▶ _WORK TO DO_
Each line from the one containing "Keep writing the" through the one containing "strip((2.68,.06,2.185),(2.68,1.55,2.14))" is to be retyped exactly, both end lines included, and all other lines left out.

─── RECORD EXCERPTS

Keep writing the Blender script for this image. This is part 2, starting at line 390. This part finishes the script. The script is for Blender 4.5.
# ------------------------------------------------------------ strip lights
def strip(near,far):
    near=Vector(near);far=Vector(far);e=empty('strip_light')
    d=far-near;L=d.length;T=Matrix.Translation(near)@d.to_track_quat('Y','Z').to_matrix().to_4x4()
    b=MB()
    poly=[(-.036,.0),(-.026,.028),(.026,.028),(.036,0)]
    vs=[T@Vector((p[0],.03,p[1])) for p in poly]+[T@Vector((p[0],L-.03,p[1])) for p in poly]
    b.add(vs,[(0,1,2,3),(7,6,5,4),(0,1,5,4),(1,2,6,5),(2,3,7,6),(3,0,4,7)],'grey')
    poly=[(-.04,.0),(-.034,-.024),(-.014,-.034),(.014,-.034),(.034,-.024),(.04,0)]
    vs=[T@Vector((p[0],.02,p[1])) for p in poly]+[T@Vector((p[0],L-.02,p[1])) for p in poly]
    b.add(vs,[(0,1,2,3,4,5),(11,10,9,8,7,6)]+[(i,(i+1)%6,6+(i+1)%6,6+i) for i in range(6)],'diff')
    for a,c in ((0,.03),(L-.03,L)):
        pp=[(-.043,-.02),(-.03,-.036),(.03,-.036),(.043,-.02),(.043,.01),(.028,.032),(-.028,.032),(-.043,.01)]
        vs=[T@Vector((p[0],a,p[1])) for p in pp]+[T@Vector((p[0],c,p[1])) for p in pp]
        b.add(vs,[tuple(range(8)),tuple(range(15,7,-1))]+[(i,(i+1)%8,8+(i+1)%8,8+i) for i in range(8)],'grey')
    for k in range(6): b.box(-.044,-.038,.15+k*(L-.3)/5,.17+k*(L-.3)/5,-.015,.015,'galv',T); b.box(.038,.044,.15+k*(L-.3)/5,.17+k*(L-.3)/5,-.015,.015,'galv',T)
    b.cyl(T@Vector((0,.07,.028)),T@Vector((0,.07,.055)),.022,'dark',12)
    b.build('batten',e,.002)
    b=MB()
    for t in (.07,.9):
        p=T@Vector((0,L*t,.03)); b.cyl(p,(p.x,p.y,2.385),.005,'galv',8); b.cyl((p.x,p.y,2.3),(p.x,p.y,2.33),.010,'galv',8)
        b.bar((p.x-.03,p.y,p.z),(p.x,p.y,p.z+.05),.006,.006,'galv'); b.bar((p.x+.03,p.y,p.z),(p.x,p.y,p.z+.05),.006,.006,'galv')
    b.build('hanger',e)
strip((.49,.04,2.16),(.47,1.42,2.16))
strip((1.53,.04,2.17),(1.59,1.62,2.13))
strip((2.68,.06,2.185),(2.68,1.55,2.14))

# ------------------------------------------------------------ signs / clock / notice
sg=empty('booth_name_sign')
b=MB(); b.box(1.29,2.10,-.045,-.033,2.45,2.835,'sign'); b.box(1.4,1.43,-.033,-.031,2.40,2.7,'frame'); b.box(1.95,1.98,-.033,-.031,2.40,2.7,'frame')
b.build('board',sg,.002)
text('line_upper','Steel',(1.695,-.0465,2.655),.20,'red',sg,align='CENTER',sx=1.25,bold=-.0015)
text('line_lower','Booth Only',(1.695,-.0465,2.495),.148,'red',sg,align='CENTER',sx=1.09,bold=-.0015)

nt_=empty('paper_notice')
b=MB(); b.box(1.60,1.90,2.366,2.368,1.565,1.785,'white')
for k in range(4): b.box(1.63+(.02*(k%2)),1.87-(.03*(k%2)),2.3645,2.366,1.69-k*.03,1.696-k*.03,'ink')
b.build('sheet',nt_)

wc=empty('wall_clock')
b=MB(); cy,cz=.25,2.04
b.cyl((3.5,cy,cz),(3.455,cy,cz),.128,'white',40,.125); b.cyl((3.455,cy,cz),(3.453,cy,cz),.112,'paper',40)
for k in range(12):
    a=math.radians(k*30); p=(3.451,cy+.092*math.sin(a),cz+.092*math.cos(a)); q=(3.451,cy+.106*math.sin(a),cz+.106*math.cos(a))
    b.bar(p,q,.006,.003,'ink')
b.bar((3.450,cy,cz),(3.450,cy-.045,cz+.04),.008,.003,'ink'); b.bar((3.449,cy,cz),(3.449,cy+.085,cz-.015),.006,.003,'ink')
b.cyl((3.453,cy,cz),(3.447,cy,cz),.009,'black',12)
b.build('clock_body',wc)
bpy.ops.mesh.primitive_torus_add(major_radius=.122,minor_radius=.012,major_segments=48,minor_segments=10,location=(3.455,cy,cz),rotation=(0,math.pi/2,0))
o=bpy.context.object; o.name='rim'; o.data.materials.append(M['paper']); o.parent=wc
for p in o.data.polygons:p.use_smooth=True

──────
─── RECORD EXCERPTS

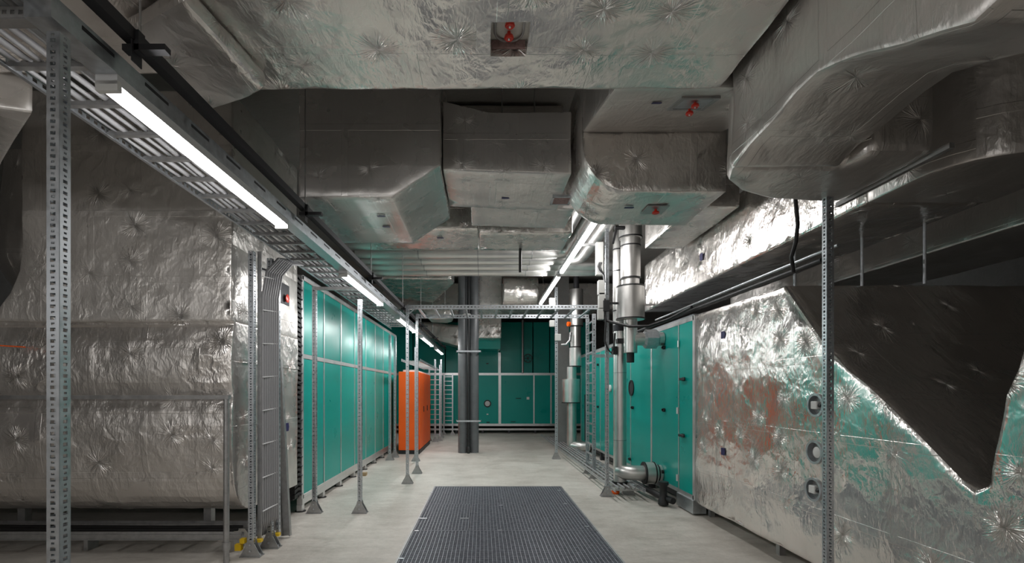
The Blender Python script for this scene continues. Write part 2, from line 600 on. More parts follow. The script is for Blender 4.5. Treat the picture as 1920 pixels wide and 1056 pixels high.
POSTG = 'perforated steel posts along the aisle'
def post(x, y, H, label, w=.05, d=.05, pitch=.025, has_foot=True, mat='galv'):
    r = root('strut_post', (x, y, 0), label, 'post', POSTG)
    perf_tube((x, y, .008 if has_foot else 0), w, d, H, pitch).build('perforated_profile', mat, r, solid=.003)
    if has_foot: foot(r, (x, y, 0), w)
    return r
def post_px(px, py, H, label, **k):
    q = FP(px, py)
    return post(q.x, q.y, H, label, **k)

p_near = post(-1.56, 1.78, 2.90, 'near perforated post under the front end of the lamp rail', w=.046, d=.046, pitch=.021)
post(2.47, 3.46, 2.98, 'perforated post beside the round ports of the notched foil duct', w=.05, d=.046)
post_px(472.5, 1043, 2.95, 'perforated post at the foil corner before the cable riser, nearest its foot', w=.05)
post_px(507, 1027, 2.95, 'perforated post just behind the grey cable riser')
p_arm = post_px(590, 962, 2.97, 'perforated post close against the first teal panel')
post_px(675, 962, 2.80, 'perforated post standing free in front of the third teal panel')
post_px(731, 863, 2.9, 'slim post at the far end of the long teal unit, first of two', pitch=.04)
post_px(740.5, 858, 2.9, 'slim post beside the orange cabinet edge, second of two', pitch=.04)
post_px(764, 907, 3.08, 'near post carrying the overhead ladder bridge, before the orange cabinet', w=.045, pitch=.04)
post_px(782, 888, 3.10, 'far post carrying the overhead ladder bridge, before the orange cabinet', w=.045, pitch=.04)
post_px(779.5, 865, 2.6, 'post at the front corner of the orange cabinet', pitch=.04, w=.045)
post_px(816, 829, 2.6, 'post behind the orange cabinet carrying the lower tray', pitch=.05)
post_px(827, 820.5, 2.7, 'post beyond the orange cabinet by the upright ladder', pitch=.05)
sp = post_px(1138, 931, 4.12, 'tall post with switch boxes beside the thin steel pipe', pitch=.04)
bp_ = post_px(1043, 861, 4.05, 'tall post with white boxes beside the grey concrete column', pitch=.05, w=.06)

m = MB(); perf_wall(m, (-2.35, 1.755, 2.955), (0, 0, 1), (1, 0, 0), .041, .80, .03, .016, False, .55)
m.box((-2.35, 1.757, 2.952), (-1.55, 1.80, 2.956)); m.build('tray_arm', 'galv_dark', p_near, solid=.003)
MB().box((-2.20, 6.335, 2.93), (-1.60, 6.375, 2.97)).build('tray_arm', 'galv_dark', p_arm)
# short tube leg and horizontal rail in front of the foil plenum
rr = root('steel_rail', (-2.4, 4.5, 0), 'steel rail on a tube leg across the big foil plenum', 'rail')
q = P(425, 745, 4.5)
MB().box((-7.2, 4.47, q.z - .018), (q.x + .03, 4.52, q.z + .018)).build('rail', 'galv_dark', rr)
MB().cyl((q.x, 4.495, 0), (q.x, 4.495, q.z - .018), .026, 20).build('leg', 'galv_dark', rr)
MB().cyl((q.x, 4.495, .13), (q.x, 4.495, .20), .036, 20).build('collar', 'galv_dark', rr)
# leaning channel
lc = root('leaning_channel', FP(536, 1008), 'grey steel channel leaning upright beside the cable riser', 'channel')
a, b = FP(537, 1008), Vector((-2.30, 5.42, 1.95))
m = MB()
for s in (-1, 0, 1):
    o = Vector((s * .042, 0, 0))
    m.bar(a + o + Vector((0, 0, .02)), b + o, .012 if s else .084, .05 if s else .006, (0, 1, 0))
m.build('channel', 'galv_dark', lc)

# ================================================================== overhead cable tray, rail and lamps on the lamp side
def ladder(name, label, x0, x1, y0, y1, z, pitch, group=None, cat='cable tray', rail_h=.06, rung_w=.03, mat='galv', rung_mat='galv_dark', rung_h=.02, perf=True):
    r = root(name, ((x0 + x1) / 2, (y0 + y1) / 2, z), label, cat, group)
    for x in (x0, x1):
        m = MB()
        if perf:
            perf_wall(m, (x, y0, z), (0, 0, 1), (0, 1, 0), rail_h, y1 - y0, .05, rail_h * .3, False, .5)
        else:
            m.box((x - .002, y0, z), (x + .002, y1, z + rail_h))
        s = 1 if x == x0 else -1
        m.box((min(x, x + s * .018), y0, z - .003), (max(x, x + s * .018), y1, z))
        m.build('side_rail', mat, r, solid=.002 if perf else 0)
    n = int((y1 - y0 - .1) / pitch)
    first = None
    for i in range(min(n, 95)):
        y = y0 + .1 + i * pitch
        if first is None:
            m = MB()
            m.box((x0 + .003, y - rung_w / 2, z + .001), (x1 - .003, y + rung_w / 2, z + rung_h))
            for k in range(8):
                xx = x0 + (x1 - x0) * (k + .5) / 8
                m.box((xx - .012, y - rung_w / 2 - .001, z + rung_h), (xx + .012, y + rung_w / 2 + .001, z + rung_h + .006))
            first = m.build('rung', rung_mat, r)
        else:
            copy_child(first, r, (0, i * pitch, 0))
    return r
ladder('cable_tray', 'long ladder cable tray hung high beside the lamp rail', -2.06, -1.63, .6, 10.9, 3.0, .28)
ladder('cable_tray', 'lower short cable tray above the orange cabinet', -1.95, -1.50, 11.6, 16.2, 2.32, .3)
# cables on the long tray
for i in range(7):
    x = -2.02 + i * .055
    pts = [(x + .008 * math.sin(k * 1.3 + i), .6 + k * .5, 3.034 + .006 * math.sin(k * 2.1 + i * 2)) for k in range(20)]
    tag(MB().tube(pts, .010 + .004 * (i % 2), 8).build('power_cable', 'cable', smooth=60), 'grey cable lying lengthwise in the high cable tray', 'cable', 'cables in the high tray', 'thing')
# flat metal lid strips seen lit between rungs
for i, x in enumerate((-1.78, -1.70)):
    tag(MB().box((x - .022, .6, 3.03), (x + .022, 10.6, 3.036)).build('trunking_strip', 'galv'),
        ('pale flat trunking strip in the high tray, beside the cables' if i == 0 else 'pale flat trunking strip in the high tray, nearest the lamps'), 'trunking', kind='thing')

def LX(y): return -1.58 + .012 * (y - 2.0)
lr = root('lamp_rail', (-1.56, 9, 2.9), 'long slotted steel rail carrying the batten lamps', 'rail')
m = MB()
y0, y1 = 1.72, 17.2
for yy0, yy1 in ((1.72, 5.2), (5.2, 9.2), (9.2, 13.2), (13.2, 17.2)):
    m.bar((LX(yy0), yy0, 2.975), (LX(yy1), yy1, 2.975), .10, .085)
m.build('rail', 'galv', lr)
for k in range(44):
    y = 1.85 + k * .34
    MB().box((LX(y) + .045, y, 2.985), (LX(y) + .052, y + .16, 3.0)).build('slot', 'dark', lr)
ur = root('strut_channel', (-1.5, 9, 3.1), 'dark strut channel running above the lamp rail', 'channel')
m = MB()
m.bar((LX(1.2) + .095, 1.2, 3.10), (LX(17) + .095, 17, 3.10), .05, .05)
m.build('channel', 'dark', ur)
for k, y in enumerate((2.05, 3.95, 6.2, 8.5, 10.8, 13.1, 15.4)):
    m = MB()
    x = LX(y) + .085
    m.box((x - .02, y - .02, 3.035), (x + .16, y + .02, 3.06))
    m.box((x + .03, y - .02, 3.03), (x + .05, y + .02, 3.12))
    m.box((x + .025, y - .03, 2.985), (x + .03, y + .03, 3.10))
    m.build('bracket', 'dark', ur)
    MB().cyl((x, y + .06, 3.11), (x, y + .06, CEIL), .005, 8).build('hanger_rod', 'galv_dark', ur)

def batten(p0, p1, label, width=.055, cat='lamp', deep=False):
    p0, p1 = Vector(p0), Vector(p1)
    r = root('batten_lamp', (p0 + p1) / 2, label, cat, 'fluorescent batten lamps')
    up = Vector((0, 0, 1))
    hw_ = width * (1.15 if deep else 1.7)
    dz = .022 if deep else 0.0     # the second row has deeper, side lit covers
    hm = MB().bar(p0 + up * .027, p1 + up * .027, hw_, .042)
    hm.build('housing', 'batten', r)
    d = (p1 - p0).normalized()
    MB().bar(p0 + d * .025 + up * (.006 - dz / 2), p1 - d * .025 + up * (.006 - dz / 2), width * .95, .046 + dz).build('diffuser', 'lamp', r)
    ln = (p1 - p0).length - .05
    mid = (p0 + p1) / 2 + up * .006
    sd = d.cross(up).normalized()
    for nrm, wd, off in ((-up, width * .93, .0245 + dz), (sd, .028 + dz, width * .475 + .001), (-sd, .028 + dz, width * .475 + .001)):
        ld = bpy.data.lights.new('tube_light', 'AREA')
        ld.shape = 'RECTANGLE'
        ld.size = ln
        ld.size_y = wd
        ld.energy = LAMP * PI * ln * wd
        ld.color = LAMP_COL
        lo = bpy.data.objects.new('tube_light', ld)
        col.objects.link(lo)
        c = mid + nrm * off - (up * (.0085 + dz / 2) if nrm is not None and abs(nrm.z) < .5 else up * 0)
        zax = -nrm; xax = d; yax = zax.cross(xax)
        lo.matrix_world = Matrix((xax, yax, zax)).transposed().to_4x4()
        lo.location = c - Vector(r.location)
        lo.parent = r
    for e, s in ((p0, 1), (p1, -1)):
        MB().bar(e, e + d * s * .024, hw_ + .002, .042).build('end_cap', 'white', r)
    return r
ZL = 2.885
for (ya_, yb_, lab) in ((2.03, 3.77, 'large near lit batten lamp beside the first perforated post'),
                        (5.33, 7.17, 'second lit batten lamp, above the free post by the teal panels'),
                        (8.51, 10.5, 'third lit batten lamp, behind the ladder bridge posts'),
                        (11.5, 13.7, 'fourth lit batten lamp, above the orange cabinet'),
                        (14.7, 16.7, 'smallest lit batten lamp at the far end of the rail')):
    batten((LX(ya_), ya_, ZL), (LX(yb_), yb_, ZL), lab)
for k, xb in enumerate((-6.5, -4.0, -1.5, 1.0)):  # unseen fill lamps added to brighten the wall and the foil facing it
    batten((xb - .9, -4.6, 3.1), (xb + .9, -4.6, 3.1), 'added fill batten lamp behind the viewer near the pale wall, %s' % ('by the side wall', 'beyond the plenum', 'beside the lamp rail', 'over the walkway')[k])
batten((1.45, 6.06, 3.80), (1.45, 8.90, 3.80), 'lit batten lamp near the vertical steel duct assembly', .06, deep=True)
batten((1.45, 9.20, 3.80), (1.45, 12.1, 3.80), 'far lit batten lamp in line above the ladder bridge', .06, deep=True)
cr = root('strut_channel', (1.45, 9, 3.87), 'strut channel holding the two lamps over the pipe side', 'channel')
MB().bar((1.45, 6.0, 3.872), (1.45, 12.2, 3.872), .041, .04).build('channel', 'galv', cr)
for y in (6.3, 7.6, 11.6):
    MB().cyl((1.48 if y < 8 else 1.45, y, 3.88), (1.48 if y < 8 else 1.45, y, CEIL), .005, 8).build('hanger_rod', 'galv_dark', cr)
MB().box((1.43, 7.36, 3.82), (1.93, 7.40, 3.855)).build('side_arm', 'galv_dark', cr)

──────

▶ _COMPLETED TASK_
Keep writing the Blender script for this image. This is part 2, starting at line 390. This part finishes the script. The script is for Blender 4.5.
# ------------------------------------------------------------ strip lights
def strip(near,far):
    near=Vector(near);far=Vector(far);e=empty('strip_light')
    d=far-near;L=d.length;T=Matrix.Translation(near)@d.to_track_quat('Y','Z').to_matrix().to_4x4()
    b=MB()
    poly=[(-.036,.0),(-.026,.028),(.026,.028),(.036,0)]
    vs=[T@Vector((p[0],.03,p[1])) for p in poly]+[T@Vector((p[0],L-.03,p[1])) for p in poly]
    b.add(vs,[(0,1,2,3),(7,6,5,4),(0,1,5,4),(1,2,6,5),(2,3,7,6),(3,0,4,7)],'grey')
    poly=[(-.04,.0),(-.034,-.024),(-.014,-.034),(.014,-.034),(.034,-.024),(.04,0)]
    vs=[T@Vector((p[0],.02,p[1])) for p in poly]+[T@Vector((p[0],L-.02,p[1])) for p in poly]
    b.add(vs,[(0,1,2,3,4,5),(11,10,9,8,7,6)]+[(i,(i+1)%6,6+(i+1)%6,6+i) for i in range(6)],'diff')
    for a,c in ((0,.03),(L-.03,L)):
        pp=[(-.043,-.02),(-.03,-.036),(.03,-.036),(.043,-.02),(.043,.01),(.028,.032),(-.028,.032),(-.043,.01)]
        vs=[T@Vector((p[0],a,p[1])) for p in pp]+[T@Vector((p[0],c,p[1])) for p in pp]
        b.add(vs,[tuple(range(8)),tuple(range(15,7,-1))]+[(i,(i+1)%8,8+(i+1)%8,8+i) for i in range(8)],'grey')
    for k in range(6): b.box(-.044,-.038,.15+k*(L-.3)/5,.17+k*(L-.3)/5,-.015,.015,'galv',T); b.box(.038,.044,.15+k*(L-.3)/5,.17+k*(L-.3)/5,-.015,.015,'galv',T)
    b.cyl(T@Vector((0,.07,.028)),T@Vector((0,.07,.055)),.022,'dark',12)
    b.build('batten',e,.002)
    b=MB()
    for t in (.07,.9):
        p=T@Vector((0,L*t,.03)); b.cyl(p,(p.x,p.y,2.385),.005,'galv',8); b.cyl((p.x,p.y,2.3),(p.x,p.y,2.33),.010,'galv',8)
        b.bar((p.x-.03,p.y,p.z),(p.x,p.y,p.z+.05),.006,.006,'galv'); b.bar((p.x+.03,p.y,p.z),(p.x,p.y,p.z+.05),.006,.006,'galv')
    b.build('hanger',e)
strip((.49,.04,2.16),(.47,1.42,2.16))
strip((1.53,.04,2.17),(1.59,1.62,2.13))
strip((2.68,.06,2.185),(2.68,1.55,2.14))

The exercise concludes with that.